Menard’s sister took him to a priest when she first found out he was gay.
Menard was married twice before, both times to women, and he has two daughters from his first marriage.
“I knew married life with a woman wasn’t right for me, and with the situation in Louisiana, I done it for my family, I think,” said Menard. “And when (he met Fremin) I realized that’s what I wanted. I tried two women. We got along like cats and dogs.”
When he and his first wife separated, she left with their two girls, and a private detective Menard hired was unable to find them.
It took 34 years for Menard and his daughters to be reunited only two years ago.
“That’s why now, I cry for nothing,” he said.
Menard and Fremin said there are no support groups for gays in the area that they know of, but said they think the groups are needed.
People in the community and their families have mostly been supportive, they said.
Despite that support, odds are St.

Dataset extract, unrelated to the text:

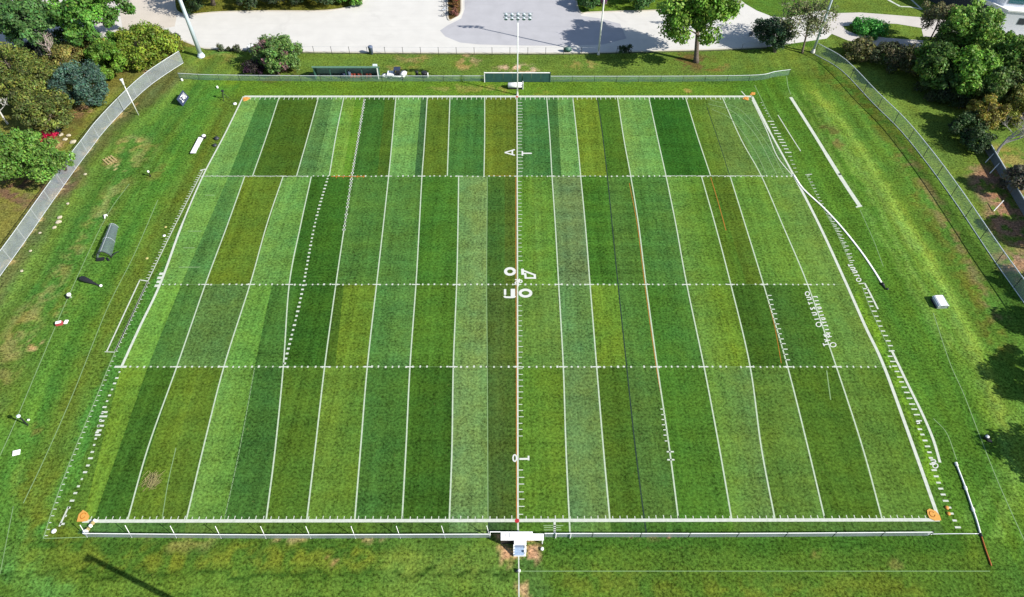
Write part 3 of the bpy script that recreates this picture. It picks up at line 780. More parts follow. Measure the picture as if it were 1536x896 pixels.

Martinville residents haven’t seen them kiss.
Menard and Fremin do not demonstrative of their affection in public, out of respect, they said for the feelings of others.
Even their best friend has never seen them hold hands or show intimate affection toward each other, they said.
“The only time we dance in front of ’em (their bar patrons) is on our anniversary and New Year’s Eve,” said Menard, adding most of the customers are “straight.”
“And they all stand up and clap for us.”
Although they may not be demonstrative, they don’t hide the fact they’re together.
“We just don’t hide anything, and people just like it better,” Fremin said.